Back in the day it was all about FRAPS. These days, Riva Tuner Statistics Server and OCAT are the tools of choice. For decades now, PC users have relied on real-time on-screen displays with frame-rate counters and system monitoring tools to give them some idea of how their PCs are being utilised during gaming. But what if similar tools were available to console users? Remarkably, a recent breakthrough in Switch modding has made this a reality. Frame-rates, CPU/GPU utilisation, temperature monitors, fan speeds: all are exposed, giving us a fascinating insight into how Switch titles pushe the hardware during gaming.

Of course, this is all limited to earlier Switch revisions, vulnerable to a recovery mode hardware exploit on which custom firmware was developed. Yes, you can run these tools yourself but there is a route to piracy here – so not surprisingly, consoles attached to Nintendo’s online gaming service are routinely banned. But the interesting part from the Digital Foundry perspective is the flourishing homebrew environment, which recently saw the release of the Tesla frame-work – code that runs on the Switch’s reserved CPU core, bringing up an interactive overlay at any time during gaming. Tesla was swifty followed by the release of the Switch overlay mod, which essentially builds much of Riva Tuner Statistics Server’s functionality onto the Tesla foundation. Voila: full real-time system analysis – but what does it reveal?

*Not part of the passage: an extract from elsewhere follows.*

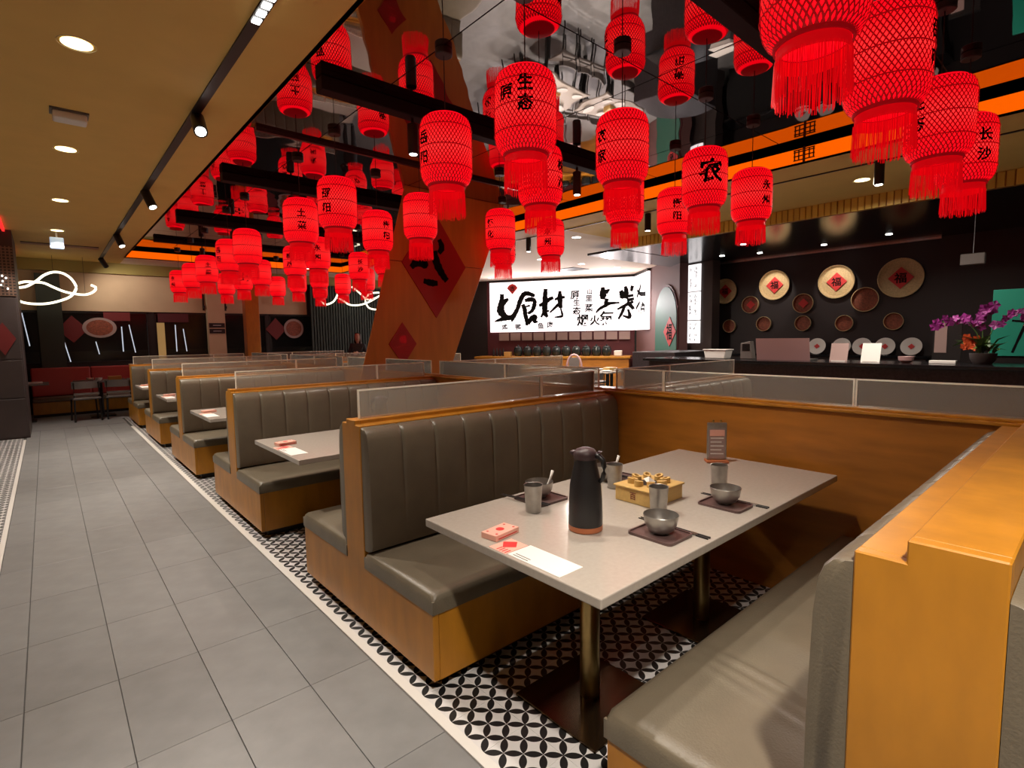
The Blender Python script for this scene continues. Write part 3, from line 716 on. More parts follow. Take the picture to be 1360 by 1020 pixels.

Well, at the most basic level, you get instant confirmation that Nintendo does indeed reserve one of the Switch’s CPU cores for the OS and front-end – the overlay shows cores zero to two essentially dormant while navigating the shell, with only core three active as the menus are traversed. Similarly, there’s on-screen confirmation that Switch’s docked clocks are totally locked during gameplay: 1020MHz for the CPU, 768MHz for the GPU, 1600MHz on the EMC (embedded memory controller).

However, there is a twist and it’s something we’ve covered before, that we can now see play out in real-time – Nintendo’s ‘boost mode’. This amounts to optimisations in how certain games selectively overclock the CPU to improve loading times. For example, when you die in Mario Odyssey, the screen fades to black and the game loads you back to the last checkpoint. There is a fairly quick turnaround in Odyssey but this is faster thanks to boost mode. During loading, the CPU gets upclocked temporarily to 1785MHz – a 75 per cent increase on the stock clock. Meanwhile, the GPU actually drops all the way down to 76.8MHz – a tenth of its usual speed. Nintendo is balancing thermals by overclocking one component to the max, while downclocking another to the bare minimum.

This technique is used in plenty of modern titles: Wolfenstein Youngblood, and even Crash Team Racing take advantage, while Zelda: Breath of the Wild and Super Mario Odyssey were patched to include it. Loading times are predicated not just on the speed of the internal NAND storage or your SD card, but also on the CPU decompressing assets in the background. With the screen being blank or static, there’s no need to have the graphics processing running at full power anyway. At least, not for this moment. At the first sign of gameplay, the Switch reverts back to default clocks. Boost mode certainly does the trick – I noticed around seven seconds lopped off the loading time from the main menu to the Great Plateau in Breath of the Wild – 23 seconds vs 30 seconds.